I ran the command procided below in another bash window while I was doing the inferencing that was producing the incorrect calculations to see if the voltage was falling too low out of spec as I had read that could cause issues but it all looked fine. I’m sure there’s a cleaner more elegant way to do it, but at least it was fast to write up and only outputs new voltage values when it has changed from the previously read value. I found that a min of 4984 mv, max of 5112 mv during a run with the inference network already cached run at 10W mode with DVFS enabled which is the default setting, and of course this produced incorrect calculations. After using jetson_clocks to disable DVFS there was a min of 4976 mv, max of 5080 mv during the same type of run with the same image, but now that DVFS was off the calculations were actually accurate and correct. All the samples and test runs were unmodified from the nvidia github repo, and I was using the official sd card image for the OS. All the times I erased the SD card image to try something else I always started with the official nVidia one, and even verified the image was written to the SD card accurately after the writing process was finished via checksum. Problem was tested running both headless and connected to a display with no difference in accuracy. It was always right when DVFS was disabled, and nearly always wrong when it wasn’t disabled unless the clock speeds/voltage had already been push up high from doing something else then I might get lucky and have it come up with an accurate result.
echo Voltage,Time > ~/voltage.csv; prev_v=0; while true; do
sleep 0.05;
milliV=$(cat /sys/bus/i2c/drivers/ina3221x/6-0040/iio:device0/in_voltage0_input);
if [ $prev_v != $milliV ]; then
echo -n $milliV "mv,";
date "+%H:%M:%S.%N"
prev_v=$milliV
fi
done | tee -a ~/voltage.csv
To be clear the issue is when DVFS is enabled instead of properly classifying the sample images, it fails to classify it at all or produces wildly incorrect classifications that make no sense.
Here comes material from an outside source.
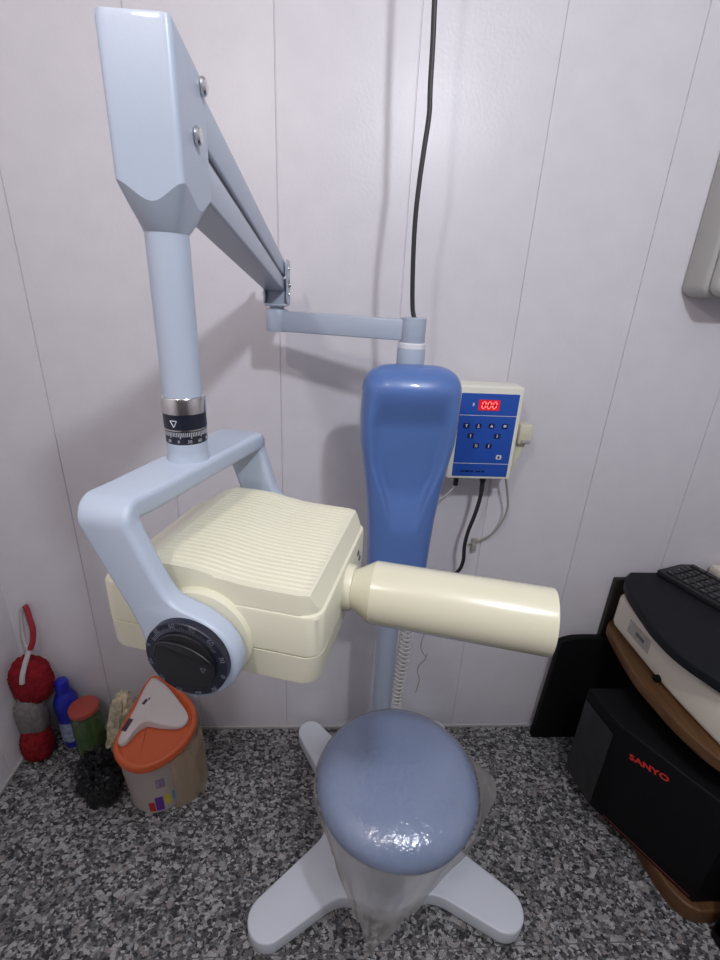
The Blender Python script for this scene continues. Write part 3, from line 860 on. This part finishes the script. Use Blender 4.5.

As soon as DVFS is disabled it will produce the right classification for the image every single time such as class 0950 - 0.966797 (orange) if I follow one of the examples in the getting started with jetson inferencing guide at https://github.com/dusty-nv/jetson-infe … -on-jetson
It took quite a bit of troubleshooting just to get to the point where I realized that DVFS seemed to be causing the issue. I’m hoping someone can suggest anything to get my kit functioning properly. Thank you so much for your time and assistance.